Il doit en rajouter une couche pour nous persuader, sur LaDépêche.fr : “Il ne s’agit pas de créer une zone d’exclusion, pas de coin où l’on mettrait à l’écart les méchants harceleurs, mais une mesure de protection des enfants victimes, avec une organisation en deux espaces.”
D’où vient ce si profond rejet de l’idée d’isoler pendant un temps les élèves qui contreviennent gravement aux règles d’une école ? Craint-on que le fait d’isoler certains élèves ne devienne une simple mesure de facilité prise par l’équipe pédagogique ? Pourtant, selon Sandra Buteau interrogée par BFM Lyon, présidente de la Fédération des Conseils de Parents d’Élèves du Rhône “sur les activités périscolaires notamment, il arrive que les enfants turbulents soient isolés.” Et pourquoi pas, si préserver la récréation de plusieurs victimes de harcèlement scolaire passe par l’isolement des élèves harceleurs, sur une petite période, conjointement avec un travail de fond réalisé avec ces élèves pour qu’ils arrêtent leurs comportements violents ?
Pendant que dans nos contrées vingt minutes de tranquillité pour les victimes de harcèlement scolaire choquent l’opinion publique, en Finlande, on réfléchit à pouvoir exclure temporairement certains élèves harceleurs d’un établissement afin de préserver les élèves victimes. En effet, dans un article du Monde, « Heljä Misukka, directrice de la politique éducative au sein du syndicat de l’éducation, le martèle : « L’exclusion temporaire doit permettre d’ouvrir de l’aide aux familles pour interrompre le cycle du harcèlement.”
Or malheureusement, actuellement le plus souvent les politiques institutionnelles font encore reposer le changement sur le dos des victimes, que l’on pousse à ne pas aller à la récréation ou à changer d’école lorsque le harcèlement survient. Ceci alors qu’on sait, comme le dit Heljä Misukka, que “si l’élève change d’établissement, on ne résout rien. On déplace le problème. ».

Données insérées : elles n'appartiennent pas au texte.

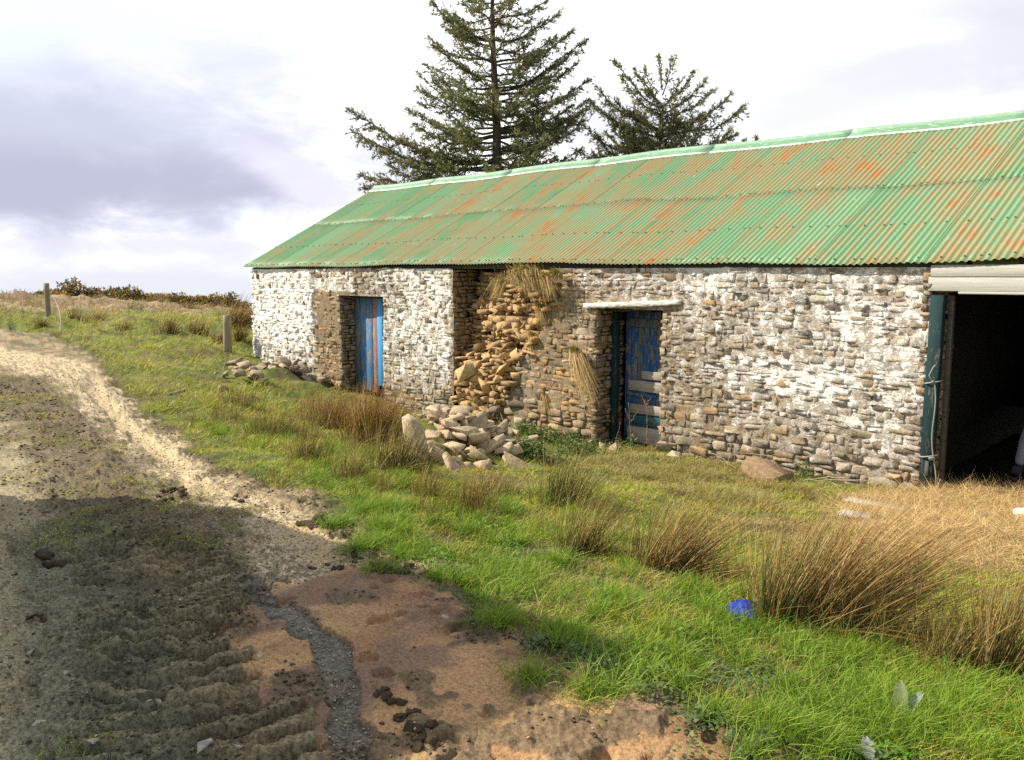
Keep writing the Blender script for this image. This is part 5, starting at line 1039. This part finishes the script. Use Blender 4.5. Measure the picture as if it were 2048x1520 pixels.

En France, dans un article de La Voix du Nord, la sénatrice du Pas-de-Calais Sabine Van Heghe, qui a présidé une mission d’information sur le harcèlement qui a abouti à 35 propositions simples et concrètes, se plaint du fait que la lutte contre le harcèlement scolaire rencontre peu d’écho sur le terrain et dénonce un manque de volonté publique. Elle explique, par exemple, qu’on ne sait toujours pas “si le dispositif pHARe va effectivement être élargi à tous les établissements” dès la rentrée prochaine. Elle explique, lorsqu’on lui fait remarquer “l’aspect critique de la situation : entre 800 000 et un million d’enfants sont harcelés chaque année”, que “le harcèlement ou cyberharcèlement détruit la santé mentale et physique des enfants, détruit des familles. Et on a l’impression qu’on prend davantage de pincettes avec le harceleur qu’avec le harcelé, qui subit souvent la loi de la double peine en devant déménager ou changer d’établissement.” (c'est nous qui soulignons).

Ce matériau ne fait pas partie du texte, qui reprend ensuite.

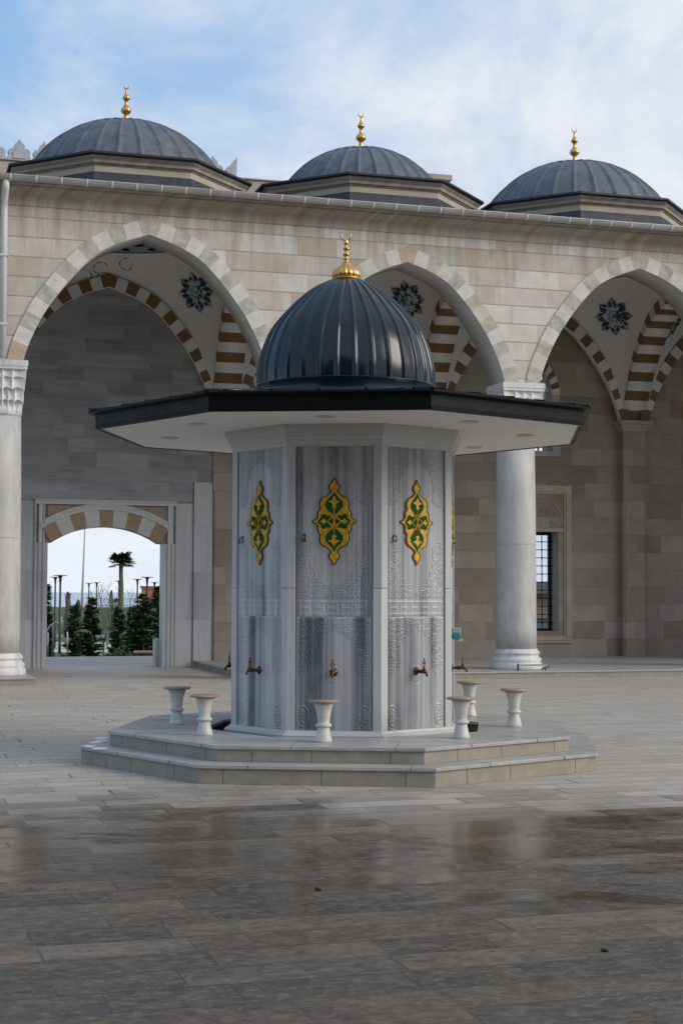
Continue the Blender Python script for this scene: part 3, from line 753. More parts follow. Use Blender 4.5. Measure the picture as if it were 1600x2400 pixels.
mb.box(WC-.42,WC+.42,BACK-.04,BACK,4.72,4.84,limeP); mb.build('window_frame',uw)
mb=MB()
for r_ in range(14):
    for k in range(7):
        x=WC-.42+.135*k+(.067 if r_%2 else 0); z=4.90+.14*r_
        P=[(x+.067*math.cos(PI/6+PI/3*j),z+.085*math.sin(PI/6+PI/3*j)) for j in range(6)]
        mb.tube([(a,BACK+.25,b_) for a,b_ in P+[P[0]]],.019,whiteP,4)
mb.build('lattice',uw)
# roof, drums, domes, finials
def octpts(Rc,c,cd,rot=PI/8,n=8): return [(c+Rc*math.cos(rot+2*PI*k/n),cd+Rc*math.sin(rot+2*PI*k/n)) for k in range(n)]
def oct_lathe(mb,prof,c,cd,m,cap=False,rot=PI/8):
    vs=[];fs=[]
    for r_,z in prof: vs+=[(x,y,z) for x,y in octpts(r_,c,cd,rot)]
    for j in range(len(prof)-1):
        for i in range(8): fs.append((j*8+i,j*8+(i+1)%8,(j+1)*8+(i+1)%8,(j+1)*8+i))
    if cap: fs.append(tuple(range(7,-1,-1))); fs.append(tuple((len(prof)-1)*8+i for i in range(8)))
    mb.add(vs,fs,m)
mb=MB()
for b in range(5):
    l,r_=CS[b],CS[b+1]; c=(l+r_)/2
    if b==0: l-=1.4
    if b==4: r_+=1.4
    oc=octpts(2.0,c,DC)
    rect=[(r_,.62) if False else None]
    corners=[]
    N=8; full=[]
    for x,y in oc:
        ax,ay=x-c,y-DC; tx=((r_-c) if ax>0 else (l-c))/ax if abs(ax)>1e-6 else 1e9; ty=((BACK+.55-DC) if ay>0 else (-.35-DC))/ay if abs(ay)>1e-6 else 1e9
        k=min(tx,ty); full.append((c+ax*k,DC+ay*k))
    Rc=[(r_,BACK+.55),(l,BACK+.55),(l,-.35),(r_,-.35)]
    for i in range(8):
        p,q=oc[i],oc[(i+1)%8]; P,Q=full[i],full[(i+1)%8]
        mid=((p[0]+q[0])/2-c,(p[1]+q[1])/2-DC)
        poly=[p,P]
        for cx,cy in Rc:
            if (abs(P[0]-Q[0])>1e-4 and abs(P[1]-Q[1])>1e-4) and ((abs(cx-P[0])<1e-4 and abs(cy-Q[1])<1e-4) or (abs(cy-P[1])<1e-4 and abs(cx-Q[0])<1e-4)):
                poly.append((cx,cy))
        poly+=[Q,q]
        mb.add([(x,y,TOPZ+.012) for x,y in poly],[tuple(range(len(poly)))],leadF)
mb.build('flat_roof',A)
def rib(nr,amp,wid):
    def f(a,z,r):
        x=(a*nr/(2*PI))%1.; x=min(x,1-x)*2*PI/nr*max(r,.05)
        return 1+amp*math.exp(-(x/wid)**2)/max(r,.12)
    return f
for b in (1,2,3):
    c=(CS[b]+CS[b+1])/2
    D=empty('dome_roof',(c,DC,0),0,parent=A)
    mb=MB(); oct_lathe(mb,[(2.34,8.76),(2.34,9.42)],0,0,limeD)
    mb.build('drum',D)
    mb=MB(); oct_lathe(mb,[(2.42,8.757),(2.375,9.25),(2.345,9.265)],0,0,leadF); mb.build('lead_flashing',D)
    mb=MB(); oct_lathe(mb,[(2.34,9.38),(2.365,9.39),(2.37,9.41),(2.41,9.42),(2.42,9.47),(2.47,9.52),(2.47,9.545),(2.34,9.545)],0,0,limeP); mb.build('drum_cornice',D)
    mb=MB(); oct_lathe(mb,[(2.3,9.546),(2.515,9.546),(2.535,9.565),(2.53,9.605),(2.1,9.68),(1.8,9.70)],0,0,leadE); mb.build('eave',D)
    rb_,ap_=((1.93,10.87),(1.68,10.75),(1.97,10.86))[b-1]; hh_=ap_-9.66; Rs=(rb_**2+hh_**2)/(2*hh_); cz=ap_-Rs; prof=[]
    for k in range(22):
        th=math.acos(min(1,(9.66-cz)/Rs))*(1-k/21); r_=Rs*math.sin(th); prof.append((max(r_,.03),cz+Rs*math.cos(th)))
    rf=rib(28,.062,.022)
    mb=MB(); mb.lathe(prof,leadM,28*12,rad=rf,a0=0)
    # horizontal laps
    for zl in (ap_-.17,):
        rl=math.sqrt(Rs**2-(zl-cz)**2); mb.lathe([(rl+.020,zl-.02),(rl+.034,zl-.005),(rl-.01,zl+.02)],leadM,96,cap=False)
    mb.build('dome',D,rz=-PI/2-AF*0+ (PI/28 if b==2 else 0))
    mb=MB(); F=[(.11,10.87),(.13,10.89),(.06,10.93),(.045,10.96),(.042,11.03),(.05,11.055),(.095,11.095),(.108,11.13),(.096,11.17),(.06,11.205),(.04,11.235),(.032,11.30),(.045,11.34),(.074,11.365),(.077,11.385),(.055,11.42),(.03,11.46),(.02,11.52),(.012,11.58)]
    mb.lathe([(r_,z) for r_,z in F],goldM,24)
    pts=[(0+.056*math.sin(a),0,11.635+.056*-math.cos(a)) for a in [(-2.35+4.7*k/18) for k in range(19)]]
    mb.tube(pts,[.003+.010*math.cos((k/18-.5)*PI)**.8 for k in range(19)],goldM,8)
    fo_=mb.build('finial',D,loc=(0,0,ap_-10.885))
# =========================================================== GATE PORTAL (marble wall in the gate bay)
G=empty('gate_portal',(0,YG,0),AF,label='grey marble gate wall with low striped arch opening to the garden',cat='gateway')
GD=5.15; cx=-3.60
gl,gr=-4.80,-2.39
mb=MB(); t0,t1=CS[1]+.28,-1.34; TOPG=TOPZ
# wall with segmental-arched opening
Rg=2.03; gz=.91; ha=math.asin(1.125/Rg)
arc=[(cx+Rg*math.sin(a),gz+Rg*math.cos(a)) for a in [-ha+2*ha*k/24 for k in range(25)]]
for d_ in (GD,GD+.38):
    mm=marbWall
    mb.add([(t0,d_,0),(gl,d_,0),(gl,d_,TOPG),(t0,d_,TOPG)],[(0,1,2,3)],mm); mb.add([(gr,d_,0),(t1,d_,0),(t1,d_,TOPG),(gr,d_,TOPG)],[(0,1,2,3)],mm)
    top=[(gl,2.60)]+arc+[(gr,2.60)]
    for k in range(len(top)-1):
        (x0,z0),(x1,z1)=top[k],top[k+1]
        mb.add([(x0,d_,z0),(x1,d_,z1),(x1,d_,TOPG),(x0,d_,TOPG)],[(0,1,2,3)],mm)
full=[(gl,0)]+[(gl,2.60)]+arc+[(gr,2.60),(gr,0)]
for k in range(len(full)-1):
    (x0,z0),(x1,z1)=full[k],full[k+1]; mb.add([(x0,GD,z0),(x1,GD,z1),(x1,GD+.38,z1),(x0,GD+.38,z0)],[(0,1,2,3)],marbJamb)
mb.add([(t1,GD,0),(t1,GD+.38,0),(t1,GD+.38,TOPG),(t1,GD,TOPG)],[(0,1,2,3)],marbWall)
mb.add([(t0,GD,0),(t0,GD+.38,0),(t0,GD+.38,TOPG),(t0,GD,TOPG)],[(0,1,2,3)],marbWall)
mb.build('wall',G,fix=False)
mb=MB()
for k in range(9):
    a0=-ha+2*ha*k/9; a1=-ha+2*ha*(k+1)/9; m_=brownS if k%2==0 else marbCorn; pr=-.055 if k%2==0 else -.055
    n=5; ins=[(cx+Rg*math.sin(a0+(a1-a0)*j/n),gz+Rg*math.cos(a0+(a1-a0)*j/n)) for j in range(n+1)]
    out=[(cx+(Rg+.35)*math.sin(a0+(a1-a0)*j/n),gz+(Rg+.35)*math.cos(a0+(a1-a0)*j/n)) for j in range(n,-1,-1)]
    mb.prism(ins+out,GD-.055,GD+.03,m_)
mb.build('arch_voussoirs',G)
# jamb faces and mouldings
mb=MB()
mb.box(-5.07,gl-.0,GD-.03,GD,0,2.60,marbJamb)
for x in (-5.07,-4.99,-4.90): mb.box(x,x+.03,GD-.05,GD-.028,0,3.46,marbJamb)
mb.build('jamb',G); mb=MB(); mb.box(gr,-2.10,GD-.03,GD,0,2.60,marbJamb)
for x in (-2.13,-2.21,-2.30): mb.box(x,x+.03,GD-.05,GD-.028,0,3.46,marbJamb)
mb.build('jamb',G)
mb=MB()
mb.box(-4.99,-4.915,GD-.045,GD,2.6,3.40,marbLight); mb.box(-2.285,-2.21,GD-.045,GD,2.6,3.40,marbLight)
mb.box(-5.07,-2.10,GD-.06,GD,3.40,3.47,marbCorn)
mb.box(-5.07,-2.10,GD-.075,GD,3.47,3.50,marbCorn)
# hood mould
for (ra,rb_,pr) in ((.352,.42,-.07),(.42,.49,-.05)):
    n=24; hb=ha*1.0
    A1=[(cx+(Rg+ra)*math.sin(-hb+2*hb*k/n),gz+(Rg+ra)*math.cos(-hb+2*hb*k/n)) for k in range(n+1)]
    A2=[(cx+(Rg+rb_)*math.sin(-hb+2*hb*k/n),gz+(Rg+rb_)*math.cos(-hb+2*hb*k/n)) for k in range(n,-1,-1)]
    for k in range(n):
        q=[A1[k],A1[k+1],A2[n-k-1],A2[n-k]]; mb.prism(q,GD+pr,GD,marbCorn)
mb.build('frame',G)
for sg in (-1,1):
    mb=MB(); P=[]
    xo=cx+sg*1.205
    P.append((xo,3.37)); 
    xs=[xo-sg*(1.205-.42)*k/8 for k in range(9)]
    lower=[(x,max(gz+math.sqrt((Rg+.50)**2-(x-cx)**2),0)) for x in xs]
    lower=[(x,min(z,3.365)) for x,z in lower]
    P=[(xo,3.37)]+lower+[(xs[-1],3.37)]
    mb.prism(P,GD-.035,GD,brownS); mb.build('spandrel_panel',G)
mb=MB(); mb.prism([(-1.74,0),(-1.36,0),(-1.36,3.92),(-1.74,3.92)],GD-.05,GD,marbJamb)
mb.box(-1.359,-1.341,GD-.03,GD,0,3.92,marbJamb)
pass
mb.build('right_pier',G,label='smooth grey marble pier strip right of the opening')
mb=MB(); mb.box(-5.83,-5.452,GD-.05,GD,0,3.92,marbJamb); mb.build('left_pier',G)
mb=MB(); mb.box(-5.45,-5.071,GD-.014,GD,0,3.46,marbJamb); mb.build('facing_slab',G)
mb=MB(); mb.box(-2.099,-1.761,GD-.014,GD,0,3.46,marbJamb); mb.build('facing_slab',G)
mb=MB(); mb.box(-5.45,-1.761,GD-.016,GD,3.505,3.90,marbBand); mb.build('lintel_band',G)
mb=MB(); mb.box(-2.47,-2.38,GD+.38,GD+.7,0,.58,marbLight,None); mb.build('guard_stone',G)
# =========================================================== UPPER MOSQUE WALL with merlons
U=empty('upper_wall',FW(0,5.4,8.77),AF,label='plain beige wall rising behind the domes, edged with palmette merlons',cat='wall')
mb=MB(); mb.box(-20,4.0,.45,1.1,0,1.97,limeD); mb.build('wall_body',U)
mb=MB(); mb.box(-20,4.02,.41,1.1,1.97,2.0,limeP); mb.build('coping',U)
mb=MB(); mb.box(3.3,4.12,.40,1.1,1.97,2.19,limeP); mb.box(3.25,4.2,.30,1.2,2.19,2.28,limeP); mb.box(3.2,4.32,.24,1.2,2.28,2.40,limeP); mb.build('pier_cap',U)
mer=[(-.235,0),(-.255,.06),(-.21,.13),(-.235,.15),(-.24,.20),(-.19,.255),(-.12,.265),(-.125,.30),(-.09,.36),(-.04,.40),(0,.47)]
mer=mer+[(-x,z) for x,z in reversed(mer[:-1])]
mm=marble('weathered grey merlon stone','v',freq=4,stretch=2,lo=(.30,.31,.34),hi=(.52,.53,.55))
mb=MB(); mb.prism(mer,0,.16,mm); inner=[(x*.6,.04+z*.62) for x,z in mer]; mb.prism(inner,-.02,0,mm)
m0=mb.build('merlon',U,loc=(-1.22,.5,2.0),bevel=.008)
for k in range(1,22):
    c_=m0.copy(); COL.objects.link(c_); c_.location=(-1.22-.525*k,.5,2.0)
mb=MB(); mb.prism([p for p in mer if p[0]<=0]+[(0,0)],0,.16,mm); mb.build('merlon',U,loc=(-.70+.02,.5,2.0))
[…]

Et de citer l’exemple concret d’un établissement de l’Héninois : “le harceleur d’un ado n’a même pas été reçu par le chef d’établissement ! Au prochain suicide, on va s’émouvoir, et après ? Ça va faire pschitt… Il faut une chaîne de solidarité de tous les acteurs qui entourent l’enfant. Des dispositifs existent, il faut qu’ils soient connus. ».
On le voit donc, et les échos médiatiques de la mesure prise par cette école le montrent encore, nos représentations face aux phénomènes de harcèlement scolaires sont telles que parfois nous en oublions l’essentiel, à savoir que la focale doit être avant tout dirigée vers les victimes, et que notre devoir, en tant que professionnel·le·s est de pouvoir leur garantir d’aller à l’école sans être harcelé·e, ce qui est un droit fondamental malheureusement de loin pas toujours respecté.
Alors rêvons… Lorsque les mentalités auront évolué dans nos régions, peut-être que les médias titreront ce type de mesure ainsi : “Avancée en matière de lutte contre le harcèlement scolaire : une école prône les récréations “safe” pour chaque enfant”.